Cass. 3e civ. 6 octobre 2010 n° 08-20.959 (n° 1206 FS-PB), Mélési c/ Balland

L'associé de société civile poursuivi en paiement des dettes sociales peut former tierce opposition contre la décision ayant condamné la société à payer s'il invoque des moyens propres.

La Cour de cassation vient de juger que le droit effectif au juge (prévu par l'article 6, § 1 de la Convention européenne de sauvegarde des droits de l'homme et des libertés fondamentales) implique que l'associé d'une société civile, poursuivi en paiement des dettes sociales, dont il répond indéfiniment à proportion de sa part dans le capital social, soit recevable à former tierce opposition à l'encontre de la décision ayant condamné la société à payer, dès lors que cet associé invoque des moyens que la société n'a pas soutenus.

à noter

La tierce opposition à un jugement est une voie de recours extraordinaire que peut former toute personne qui y a intérêt, à condition qu'elle n'ait été ni partie ni représentée au jugement attaqué (CPC art. 583, al. 1). Or, les associés d'une société sont, dans les rapports entre celle-ci et les tiers, représentés par l'organe représentant la personne morale (Cass. 3e civ. 20-2-2002 n° 361 : RJDA 10/02 n° 1042).

Par cet arrêt de principe, la troisième chambre civile de la Cour de cassation fait application de l'exception prévue à l'alinéa 2 de l'article 583 du Code de procédure civile : l'invocation de moyens propres par une personne qui serait normalement considérée comme représentée. Auparavant, se fondant elle aussi sur le droit effectif au juge la chambre commerciale avait déclaré recevable la tierce opposition formée par l'associé d'une société civile contre le jugement ouvrant la liquidation judiciaire de la société dont il est indéfiniment et solidairement responsable des dettes sociales (Cass. com. 19-12-2006 n° 05-14.816 : RJDA 5/07 n° 533) ou contre le jugement ayant fixé une créance dans une instance en paiement engagée contre une société civile avant l'ouverture de sa liquidation judiciaire (Cass. com. 26-5-2010 n° 09-14.241 : Rev. sociétés 2010 p. 406 note Ph. Roussel Galle).

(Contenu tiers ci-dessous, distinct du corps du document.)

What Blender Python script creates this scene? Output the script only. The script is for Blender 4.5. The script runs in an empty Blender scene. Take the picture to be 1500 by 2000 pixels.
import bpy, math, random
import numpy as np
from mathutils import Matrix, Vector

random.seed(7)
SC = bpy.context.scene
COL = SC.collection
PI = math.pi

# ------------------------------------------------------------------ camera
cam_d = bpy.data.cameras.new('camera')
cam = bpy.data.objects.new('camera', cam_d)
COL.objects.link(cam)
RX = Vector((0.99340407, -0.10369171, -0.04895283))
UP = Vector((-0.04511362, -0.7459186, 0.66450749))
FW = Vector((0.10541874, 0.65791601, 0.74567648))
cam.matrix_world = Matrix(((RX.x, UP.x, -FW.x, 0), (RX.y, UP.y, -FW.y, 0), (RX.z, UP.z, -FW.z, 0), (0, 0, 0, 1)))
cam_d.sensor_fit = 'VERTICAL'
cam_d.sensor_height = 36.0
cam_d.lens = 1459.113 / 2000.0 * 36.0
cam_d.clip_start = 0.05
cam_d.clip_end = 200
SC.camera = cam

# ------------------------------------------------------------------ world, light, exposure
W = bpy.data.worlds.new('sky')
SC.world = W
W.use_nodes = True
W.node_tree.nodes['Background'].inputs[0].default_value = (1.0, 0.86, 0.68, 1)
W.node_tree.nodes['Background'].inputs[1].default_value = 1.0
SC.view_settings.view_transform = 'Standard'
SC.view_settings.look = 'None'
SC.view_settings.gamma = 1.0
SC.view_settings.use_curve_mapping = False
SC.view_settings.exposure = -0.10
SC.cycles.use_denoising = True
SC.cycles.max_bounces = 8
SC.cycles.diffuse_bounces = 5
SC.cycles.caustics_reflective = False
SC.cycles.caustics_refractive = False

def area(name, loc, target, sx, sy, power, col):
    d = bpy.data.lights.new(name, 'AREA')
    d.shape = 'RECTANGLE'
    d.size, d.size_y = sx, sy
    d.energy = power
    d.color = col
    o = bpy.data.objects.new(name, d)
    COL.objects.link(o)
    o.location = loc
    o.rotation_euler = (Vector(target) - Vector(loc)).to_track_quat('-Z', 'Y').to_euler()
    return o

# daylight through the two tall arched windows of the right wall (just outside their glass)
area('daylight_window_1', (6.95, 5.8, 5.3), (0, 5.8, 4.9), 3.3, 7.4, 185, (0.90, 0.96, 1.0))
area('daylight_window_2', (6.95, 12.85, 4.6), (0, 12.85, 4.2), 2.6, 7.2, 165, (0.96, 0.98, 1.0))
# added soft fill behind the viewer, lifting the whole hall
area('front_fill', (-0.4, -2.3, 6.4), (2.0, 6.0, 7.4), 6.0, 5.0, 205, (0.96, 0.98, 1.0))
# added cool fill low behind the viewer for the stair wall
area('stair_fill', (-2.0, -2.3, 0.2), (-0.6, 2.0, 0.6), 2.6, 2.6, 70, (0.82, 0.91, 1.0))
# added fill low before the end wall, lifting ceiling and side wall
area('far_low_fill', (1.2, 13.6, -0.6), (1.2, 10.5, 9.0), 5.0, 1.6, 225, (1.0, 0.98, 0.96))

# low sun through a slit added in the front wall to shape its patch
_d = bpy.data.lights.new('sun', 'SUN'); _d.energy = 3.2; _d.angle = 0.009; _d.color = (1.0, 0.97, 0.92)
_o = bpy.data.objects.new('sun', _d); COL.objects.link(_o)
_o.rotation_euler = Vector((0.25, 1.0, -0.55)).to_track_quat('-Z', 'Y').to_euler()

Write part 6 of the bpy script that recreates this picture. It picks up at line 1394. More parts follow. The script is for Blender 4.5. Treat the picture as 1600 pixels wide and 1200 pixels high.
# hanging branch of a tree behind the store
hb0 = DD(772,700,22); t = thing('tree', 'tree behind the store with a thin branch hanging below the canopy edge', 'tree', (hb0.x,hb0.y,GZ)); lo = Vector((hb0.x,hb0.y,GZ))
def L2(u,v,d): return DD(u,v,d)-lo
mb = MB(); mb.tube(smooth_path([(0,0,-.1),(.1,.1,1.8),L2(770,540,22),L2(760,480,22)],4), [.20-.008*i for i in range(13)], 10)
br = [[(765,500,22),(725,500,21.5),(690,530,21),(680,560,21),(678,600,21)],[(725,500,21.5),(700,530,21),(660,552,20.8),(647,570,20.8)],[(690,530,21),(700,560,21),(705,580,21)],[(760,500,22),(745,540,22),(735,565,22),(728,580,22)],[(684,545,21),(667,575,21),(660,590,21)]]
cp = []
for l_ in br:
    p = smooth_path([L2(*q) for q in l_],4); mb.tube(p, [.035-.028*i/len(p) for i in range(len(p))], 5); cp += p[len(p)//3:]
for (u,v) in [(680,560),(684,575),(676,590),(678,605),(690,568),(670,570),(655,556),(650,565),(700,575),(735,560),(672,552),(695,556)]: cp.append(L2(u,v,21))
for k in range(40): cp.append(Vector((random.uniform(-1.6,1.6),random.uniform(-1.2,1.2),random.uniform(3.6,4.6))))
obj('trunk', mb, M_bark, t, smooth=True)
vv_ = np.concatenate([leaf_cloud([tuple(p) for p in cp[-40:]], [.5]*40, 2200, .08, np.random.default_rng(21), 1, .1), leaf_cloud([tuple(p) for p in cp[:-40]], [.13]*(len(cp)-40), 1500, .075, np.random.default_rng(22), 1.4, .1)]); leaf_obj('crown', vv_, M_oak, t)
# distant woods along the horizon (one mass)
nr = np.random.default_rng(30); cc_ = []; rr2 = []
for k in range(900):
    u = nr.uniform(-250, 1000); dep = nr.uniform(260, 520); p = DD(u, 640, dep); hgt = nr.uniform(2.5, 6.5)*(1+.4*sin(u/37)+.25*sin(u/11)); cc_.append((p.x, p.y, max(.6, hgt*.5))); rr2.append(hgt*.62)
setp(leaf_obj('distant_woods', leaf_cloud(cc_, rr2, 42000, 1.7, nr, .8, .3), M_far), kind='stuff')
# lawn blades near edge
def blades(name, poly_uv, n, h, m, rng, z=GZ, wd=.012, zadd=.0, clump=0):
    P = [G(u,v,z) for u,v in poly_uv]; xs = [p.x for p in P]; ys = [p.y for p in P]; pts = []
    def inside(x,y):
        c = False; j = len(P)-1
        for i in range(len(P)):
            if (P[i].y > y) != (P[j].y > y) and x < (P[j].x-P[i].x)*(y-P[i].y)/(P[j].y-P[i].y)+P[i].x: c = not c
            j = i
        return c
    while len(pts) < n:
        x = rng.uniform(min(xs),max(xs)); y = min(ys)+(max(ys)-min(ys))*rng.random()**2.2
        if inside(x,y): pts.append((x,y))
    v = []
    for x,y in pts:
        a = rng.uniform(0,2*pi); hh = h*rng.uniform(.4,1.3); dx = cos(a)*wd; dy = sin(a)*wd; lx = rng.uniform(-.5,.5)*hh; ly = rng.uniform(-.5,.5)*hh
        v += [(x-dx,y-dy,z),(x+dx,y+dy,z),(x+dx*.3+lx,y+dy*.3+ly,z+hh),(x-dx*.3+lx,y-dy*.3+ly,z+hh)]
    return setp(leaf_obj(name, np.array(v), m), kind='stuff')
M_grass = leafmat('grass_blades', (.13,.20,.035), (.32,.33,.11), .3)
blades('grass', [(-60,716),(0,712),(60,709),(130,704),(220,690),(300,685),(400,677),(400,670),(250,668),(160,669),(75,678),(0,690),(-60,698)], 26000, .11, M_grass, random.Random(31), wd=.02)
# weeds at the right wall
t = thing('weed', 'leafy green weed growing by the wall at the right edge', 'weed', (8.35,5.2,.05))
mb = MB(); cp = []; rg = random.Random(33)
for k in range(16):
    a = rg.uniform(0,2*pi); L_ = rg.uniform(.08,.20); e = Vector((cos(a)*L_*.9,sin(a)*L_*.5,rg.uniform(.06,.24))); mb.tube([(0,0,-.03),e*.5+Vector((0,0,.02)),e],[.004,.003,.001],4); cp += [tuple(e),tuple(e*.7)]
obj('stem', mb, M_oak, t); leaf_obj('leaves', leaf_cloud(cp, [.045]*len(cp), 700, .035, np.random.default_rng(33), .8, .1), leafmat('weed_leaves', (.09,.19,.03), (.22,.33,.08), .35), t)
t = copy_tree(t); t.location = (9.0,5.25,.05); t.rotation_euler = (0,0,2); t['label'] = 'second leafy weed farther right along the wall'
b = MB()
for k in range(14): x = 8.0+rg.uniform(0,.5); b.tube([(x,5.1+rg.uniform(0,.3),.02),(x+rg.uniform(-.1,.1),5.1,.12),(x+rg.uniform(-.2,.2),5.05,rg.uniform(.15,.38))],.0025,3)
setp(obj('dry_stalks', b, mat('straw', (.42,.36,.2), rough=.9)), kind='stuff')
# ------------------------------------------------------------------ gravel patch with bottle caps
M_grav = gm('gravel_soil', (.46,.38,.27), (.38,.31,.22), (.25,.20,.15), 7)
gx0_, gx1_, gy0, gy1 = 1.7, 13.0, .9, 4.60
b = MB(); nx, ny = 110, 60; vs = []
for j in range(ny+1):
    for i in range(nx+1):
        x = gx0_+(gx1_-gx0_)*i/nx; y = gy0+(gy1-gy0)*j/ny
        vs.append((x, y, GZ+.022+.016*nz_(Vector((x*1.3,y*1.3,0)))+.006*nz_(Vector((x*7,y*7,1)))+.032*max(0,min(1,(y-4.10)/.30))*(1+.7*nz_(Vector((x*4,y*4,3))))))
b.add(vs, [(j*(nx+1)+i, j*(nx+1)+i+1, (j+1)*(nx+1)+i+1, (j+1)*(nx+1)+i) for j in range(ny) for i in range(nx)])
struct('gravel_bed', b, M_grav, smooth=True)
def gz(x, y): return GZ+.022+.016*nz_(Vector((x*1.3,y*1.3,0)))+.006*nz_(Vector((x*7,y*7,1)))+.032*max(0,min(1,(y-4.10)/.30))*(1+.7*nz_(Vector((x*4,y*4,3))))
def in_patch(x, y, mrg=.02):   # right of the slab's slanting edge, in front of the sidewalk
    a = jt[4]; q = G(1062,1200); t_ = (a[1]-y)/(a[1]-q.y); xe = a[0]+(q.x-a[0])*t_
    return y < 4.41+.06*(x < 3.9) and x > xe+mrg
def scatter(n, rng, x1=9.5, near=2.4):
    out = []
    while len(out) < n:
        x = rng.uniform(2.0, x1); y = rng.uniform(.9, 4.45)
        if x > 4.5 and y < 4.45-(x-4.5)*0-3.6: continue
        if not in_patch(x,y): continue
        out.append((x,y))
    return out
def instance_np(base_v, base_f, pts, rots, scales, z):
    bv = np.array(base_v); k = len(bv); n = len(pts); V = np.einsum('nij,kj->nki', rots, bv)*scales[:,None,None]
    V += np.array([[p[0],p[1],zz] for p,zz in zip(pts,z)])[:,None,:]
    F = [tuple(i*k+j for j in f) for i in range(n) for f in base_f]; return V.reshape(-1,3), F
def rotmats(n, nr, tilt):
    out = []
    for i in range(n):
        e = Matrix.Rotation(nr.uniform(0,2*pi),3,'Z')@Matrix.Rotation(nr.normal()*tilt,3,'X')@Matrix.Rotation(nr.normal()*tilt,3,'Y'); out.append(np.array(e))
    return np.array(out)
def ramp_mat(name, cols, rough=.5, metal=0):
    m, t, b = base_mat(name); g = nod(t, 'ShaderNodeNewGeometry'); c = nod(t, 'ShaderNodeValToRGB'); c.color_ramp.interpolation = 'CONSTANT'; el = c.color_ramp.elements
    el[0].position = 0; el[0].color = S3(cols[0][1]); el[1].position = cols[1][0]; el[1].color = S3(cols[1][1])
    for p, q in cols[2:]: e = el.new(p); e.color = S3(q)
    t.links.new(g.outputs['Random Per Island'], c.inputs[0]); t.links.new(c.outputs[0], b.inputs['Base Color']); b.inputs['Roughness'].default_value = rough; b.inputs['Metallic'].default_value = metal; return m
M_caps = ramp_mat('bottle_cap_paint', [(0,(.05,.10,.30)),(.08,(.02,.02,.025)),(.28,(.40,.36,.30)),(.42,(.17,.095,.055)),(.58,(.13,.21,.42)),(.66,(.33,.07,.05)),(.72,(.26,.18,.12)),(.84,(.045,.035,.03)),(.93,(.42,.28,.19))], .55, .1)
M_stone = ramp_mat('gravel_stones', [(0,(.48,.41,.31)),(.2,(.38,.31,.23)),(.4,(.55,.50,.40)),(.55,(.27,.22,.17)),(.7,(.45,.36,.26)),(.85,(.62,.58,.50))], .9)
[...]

La troisième chambre civile étend cette solution en dehors de tout contexte de liquidation judiciaire en posant une condition, seule de nature à justifier une exception à la représentation de l'associé par le dirigeant de la société : l'associé doit être poursuivi en paiement. La solution ci-dessus rapportée, rendue à propos d'une société civile, est à notre avis applicable aux associés de sociétés en nom collectif et aux associés commandités de sociétés en commandite qui sont indéfiniment et solidairement responsables des dettes sociales.